What you are asked to do:
Retype, exactly as they stand, the lines from the start of the data to the line that contains "-sd[1], -sd[2])).to_track_quat('-Z', 'Y').to_euler()", both ends included. Leave the pictures out.

Dataset extract:
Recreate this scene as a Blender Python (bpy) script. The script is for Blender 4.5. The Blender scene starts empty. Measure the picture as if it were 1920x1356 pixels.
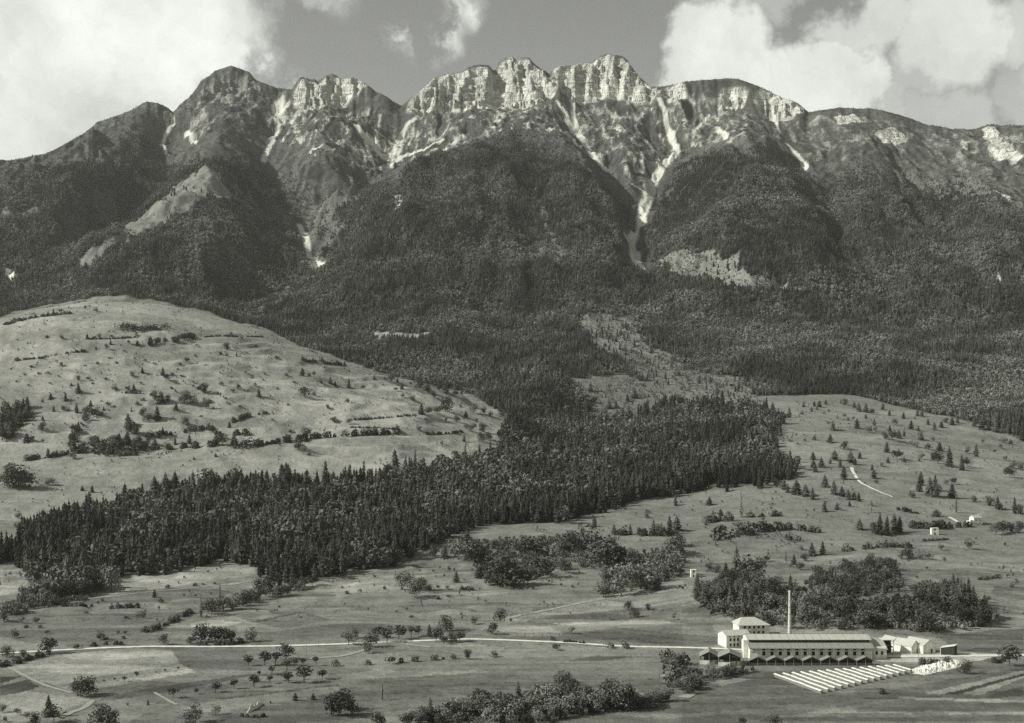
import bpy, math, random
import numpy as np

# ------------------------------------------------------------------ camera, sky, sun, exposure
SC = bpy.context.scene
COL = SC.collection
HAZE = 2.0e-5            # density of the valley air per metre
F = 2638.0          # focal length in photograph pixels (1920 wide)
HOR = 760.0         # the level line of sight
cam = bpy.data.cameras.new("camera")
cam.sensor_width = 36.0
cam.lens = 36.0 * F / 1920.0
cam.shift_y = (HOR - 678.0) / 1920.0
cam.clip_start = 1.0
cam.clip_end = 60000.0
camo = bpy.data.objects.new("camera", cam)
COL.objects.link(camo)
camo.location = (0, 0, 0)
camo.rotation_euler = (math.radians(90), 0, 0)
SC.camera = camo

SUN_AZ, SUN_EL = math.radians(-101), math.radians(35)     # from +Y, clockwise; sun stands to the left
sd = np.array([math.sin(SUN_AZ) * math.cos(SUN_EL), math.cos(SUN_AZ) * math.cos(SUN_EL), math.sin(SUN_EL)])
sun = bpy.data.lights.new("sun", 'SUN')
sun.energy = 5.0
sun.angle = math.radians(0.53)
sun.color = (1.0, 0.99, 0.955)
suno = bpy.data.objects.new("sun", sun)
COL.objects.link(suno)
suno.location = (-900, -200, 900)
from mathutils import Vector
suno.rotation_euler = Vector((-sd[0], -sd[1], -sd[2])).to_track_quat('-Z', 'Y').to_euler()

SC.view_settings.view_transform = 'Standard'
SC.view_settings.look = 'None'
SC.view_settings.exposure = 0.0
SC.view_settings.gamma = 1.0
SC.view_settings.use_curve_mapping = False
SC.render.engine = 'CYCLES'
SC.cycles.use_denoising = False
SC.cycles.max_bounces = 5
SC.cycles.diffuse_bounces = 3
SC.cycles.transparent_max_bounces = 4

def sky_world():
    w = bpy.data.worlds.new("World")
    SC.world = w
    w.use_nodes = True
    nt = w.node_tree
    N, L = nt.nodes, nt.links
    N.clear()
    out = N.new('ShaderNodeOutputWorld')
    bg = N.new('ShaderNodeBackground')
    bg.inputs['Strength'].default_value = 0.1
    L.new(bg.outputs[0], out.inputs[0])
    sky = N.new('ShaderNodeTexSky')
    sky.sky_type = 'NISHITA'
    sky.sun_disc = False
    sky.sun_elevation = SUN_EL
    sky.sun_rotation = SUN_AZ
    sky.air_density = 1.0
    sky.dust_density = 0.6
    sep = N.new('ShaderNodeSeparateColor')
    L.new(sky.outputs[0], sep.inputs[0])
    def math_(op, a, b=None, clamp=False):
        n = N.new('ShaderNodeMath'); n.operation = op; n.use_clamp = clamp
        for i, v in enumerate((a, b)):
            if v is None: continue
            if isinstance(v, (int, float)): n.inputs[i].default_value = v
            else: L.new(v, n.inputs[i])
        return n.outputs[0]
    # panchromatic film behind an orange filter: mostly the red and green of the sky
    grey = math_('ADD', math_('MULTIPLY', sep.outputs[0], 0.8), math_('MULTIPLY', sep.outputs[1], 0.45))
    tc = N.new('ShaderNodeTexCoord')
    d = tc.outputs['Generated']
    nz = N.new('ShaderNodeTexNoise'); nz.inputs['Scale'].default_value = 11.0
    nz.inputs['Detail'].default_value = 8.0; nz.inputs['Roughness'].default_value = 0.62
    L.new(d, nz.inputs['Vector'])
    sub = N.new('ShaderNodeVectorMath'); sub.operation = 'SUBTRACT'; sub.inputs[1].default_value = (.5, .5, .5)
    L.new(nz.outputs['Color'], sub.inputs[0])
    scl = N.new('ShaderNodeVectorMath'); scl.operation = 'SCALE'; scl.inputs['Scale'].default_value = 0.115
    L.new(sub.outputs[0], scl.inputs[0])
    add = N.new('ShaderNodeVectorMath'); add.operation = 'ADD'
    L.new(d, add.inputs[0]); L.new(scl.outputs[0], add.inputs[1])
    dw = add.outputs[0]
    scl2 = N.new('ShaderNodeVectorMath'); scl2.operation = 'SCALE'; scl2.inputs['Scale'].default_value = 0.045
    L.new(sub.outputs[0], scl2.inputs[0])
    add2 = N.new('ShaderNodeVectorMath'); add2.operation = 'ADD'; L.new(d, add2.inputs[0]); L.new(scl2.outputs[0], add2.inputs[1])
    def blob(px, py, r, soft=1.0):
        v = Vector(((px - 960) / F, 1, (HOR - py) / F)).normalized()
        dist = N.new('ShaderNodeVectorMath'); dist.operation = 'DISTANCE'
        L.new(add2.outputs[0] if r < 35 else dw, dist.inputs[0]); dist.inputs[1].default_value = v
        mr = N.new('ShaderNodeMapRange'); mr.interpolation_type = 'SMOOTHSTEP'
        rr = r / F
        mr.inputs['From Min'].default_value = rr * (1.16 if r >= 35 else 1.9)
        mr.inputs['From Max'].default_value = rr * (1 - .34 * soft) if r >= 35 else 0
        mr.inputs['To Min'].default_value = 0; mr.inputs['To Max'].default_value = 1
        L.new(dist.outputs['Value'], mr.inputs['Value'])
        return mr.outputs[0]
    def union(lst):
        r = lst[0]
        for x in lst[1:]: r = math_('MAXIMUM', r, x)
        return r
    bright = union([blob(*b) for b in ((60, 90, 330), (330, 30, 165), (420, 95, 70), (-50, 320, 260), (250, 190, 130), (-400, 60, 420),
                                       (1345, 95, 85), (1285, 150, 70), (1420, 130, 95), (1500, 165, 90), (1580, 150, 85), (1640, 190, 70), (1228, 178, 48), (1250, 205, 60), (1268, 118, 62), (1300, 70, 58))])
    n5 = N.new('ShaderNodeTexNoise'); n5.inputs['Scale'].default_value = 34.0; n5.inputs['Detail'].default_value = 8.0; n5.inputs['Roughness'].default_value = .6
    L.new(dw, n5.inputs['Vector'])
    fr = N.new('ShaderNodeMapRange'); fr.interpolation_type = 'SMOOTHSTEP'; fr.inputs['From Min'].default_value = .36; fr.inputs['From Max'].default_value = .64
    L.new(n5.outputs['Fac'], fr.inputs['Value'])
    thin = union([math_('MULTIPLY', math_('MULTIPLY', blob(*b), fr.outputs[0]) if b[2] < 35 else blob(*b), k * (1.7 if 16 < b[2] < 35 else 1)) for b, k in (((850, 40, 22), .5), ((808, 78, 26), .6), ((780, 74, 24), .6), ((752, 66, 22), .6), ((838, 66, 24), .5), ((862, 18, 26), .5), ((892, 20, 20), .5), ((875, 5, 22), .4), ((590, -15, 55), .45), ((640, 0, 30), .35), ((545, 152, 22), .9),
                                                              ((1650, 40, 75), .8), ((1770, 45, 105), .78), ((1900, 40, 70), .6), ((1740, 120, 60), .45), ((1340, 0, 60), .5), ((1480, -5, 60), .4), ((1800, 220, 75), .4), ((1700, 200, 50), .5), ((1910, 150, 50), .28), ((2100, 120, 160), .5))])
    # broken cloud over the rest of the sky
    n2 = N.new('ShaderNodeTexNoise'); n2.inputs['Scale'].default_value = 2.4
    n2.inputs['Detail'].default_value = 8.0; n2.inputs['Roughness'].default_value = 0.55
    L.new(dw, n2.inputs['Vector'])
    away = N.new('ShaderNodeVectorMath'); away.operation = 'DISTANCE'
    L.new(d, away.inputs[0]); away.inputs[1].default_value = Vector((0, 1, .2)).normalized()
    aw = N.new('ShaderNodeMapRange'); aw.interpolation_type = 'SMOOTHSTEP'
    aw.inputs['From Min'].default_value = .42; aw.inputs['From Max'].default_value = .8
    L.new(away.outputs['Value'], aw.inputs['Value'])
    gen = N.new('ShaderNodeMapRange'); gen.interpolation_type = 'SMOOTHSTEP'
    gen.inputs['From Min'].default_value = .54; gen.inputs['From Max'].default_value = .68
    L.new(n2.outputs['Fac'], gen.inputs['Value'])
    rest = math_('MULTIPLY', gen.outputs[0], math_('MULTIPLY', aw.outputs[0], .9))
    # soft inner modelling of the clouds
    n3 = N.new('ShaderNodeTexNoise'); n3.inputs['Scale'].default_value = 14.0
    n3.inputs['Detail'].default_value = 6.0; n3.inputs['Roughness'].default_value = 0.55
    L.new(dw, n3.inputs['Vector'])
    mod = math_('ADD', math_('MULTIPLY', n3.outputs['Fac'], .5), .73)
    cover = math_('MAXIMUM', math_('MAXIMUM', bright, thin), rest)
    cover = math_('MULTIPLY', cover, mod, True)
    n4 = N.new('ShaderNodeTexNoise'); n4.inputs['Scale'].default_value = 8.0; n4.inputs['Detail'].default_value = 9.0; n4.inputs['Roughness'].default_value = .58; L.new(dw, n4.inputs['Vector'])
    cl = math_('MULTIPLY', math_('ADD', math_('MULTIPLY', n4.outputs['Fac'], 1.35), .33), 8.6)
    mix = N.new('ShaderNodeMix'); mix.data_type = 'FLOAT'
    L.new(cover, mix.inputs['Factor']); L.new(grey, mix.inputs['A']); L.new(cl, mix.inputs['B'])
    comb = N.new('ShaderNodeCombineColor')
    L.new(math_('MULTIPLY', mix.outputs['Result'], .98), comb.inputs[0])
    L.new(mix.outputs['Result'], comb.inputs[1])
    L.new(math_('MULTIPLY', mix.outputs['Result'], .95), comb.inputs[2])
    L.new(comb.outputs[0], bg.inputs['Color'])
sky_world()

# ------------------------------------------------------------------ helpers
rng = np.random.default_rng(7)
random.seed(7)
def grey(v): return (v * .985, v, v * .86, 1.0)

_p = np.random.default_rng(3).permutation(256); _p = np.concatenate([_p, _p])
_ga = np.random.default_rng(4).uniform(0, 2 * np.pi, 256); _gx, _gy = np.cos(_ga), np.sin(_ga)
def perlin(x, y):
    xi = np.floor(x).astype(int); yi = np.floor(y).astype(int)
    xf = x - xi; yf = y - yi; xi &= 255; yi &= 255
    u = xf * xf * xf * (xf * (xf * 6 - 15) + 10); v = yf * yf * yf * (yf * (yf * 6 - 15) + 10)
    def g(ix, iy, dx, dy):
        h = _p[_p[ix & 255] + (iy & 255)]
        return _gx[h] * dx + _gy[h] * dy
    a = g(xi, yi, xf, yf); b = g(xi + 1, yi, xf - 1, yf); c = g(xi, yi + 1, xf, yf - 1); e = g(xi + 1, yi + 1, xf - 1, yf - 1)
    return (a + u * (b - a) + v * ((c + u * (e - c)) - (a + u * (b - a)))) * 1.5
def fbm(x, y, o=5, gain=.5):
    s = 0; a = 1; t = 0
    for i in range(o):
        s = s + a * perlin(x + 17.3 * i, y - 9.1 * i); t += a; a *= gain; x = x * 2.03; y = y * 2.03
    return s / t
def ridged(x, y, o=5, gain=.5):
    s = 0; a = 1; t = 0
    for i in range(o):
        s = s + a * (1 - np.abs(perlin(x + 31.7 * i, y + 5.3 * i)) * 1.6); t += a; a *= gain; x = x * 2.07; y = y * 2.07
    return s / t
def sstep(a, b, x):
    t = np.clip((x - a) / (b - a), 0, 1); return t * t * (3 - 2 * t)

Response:
Recreate this scene as a Blender Python (bpy) script. The script is for Blender 4.5. The Blender scene starts empty. Measure the picture as if it were 1920x1356 pixels.
import bpy, math, random
import numpy as np

# ------------------------------------------------------------------ camera, sky, sun, exposure
SC = bpy.context.scene
COL = SC.collection
HAZE = 2.0e-5            # density of the valley air per metre
F = 2638.0          # focal length in photograph pixels (1920 wide)
HOR = 760.0         # the level line of sight
cam = bpy.data.cameras.new("camera")
cam.sensor_width = 36.0
cam.lens = 36.0 * F / 1920.0
cam.shift_y = (HOR - 678.0) / 1920.0
cam.clip_start = 1.0
cam.clip_end = 60000.0
camo = bpy.data.objects.new("camera", cam)
COL.objects.link(camo)
camo.location = (0, 0, 0)
camo.rotation_euler = (math.radians(90), 0, 0)
SC.camera = camo

SUN_AZ, SUN_EL = math.radians(-101), math.radians(35)     # from +Y, clockwise; sun stands to the left
sd = np.array([math.sin(SUN_AZ) * math.cos(SUN_EL), math.cos(SUN_AZ) * math.cos(SUN_EL), math.sin(SUN_EL)])
sun = bpy.data.lights.new("sun", 'SUN')
sun.energy = 5.0
sun.angle = math.radians(0.53)
sun.color = (1.0, 0.99, 0.955)
suno = bpy.data.objects.new("sun", sun)
COL.objects.link(suno)
suno.location = (-900, -200, 900)
from mathutils import Vector
suno.rotation_euler = Vector((-sd[0], -sd[1], -sd[2])).to_track_quat('-Z', 'Y').to_euler()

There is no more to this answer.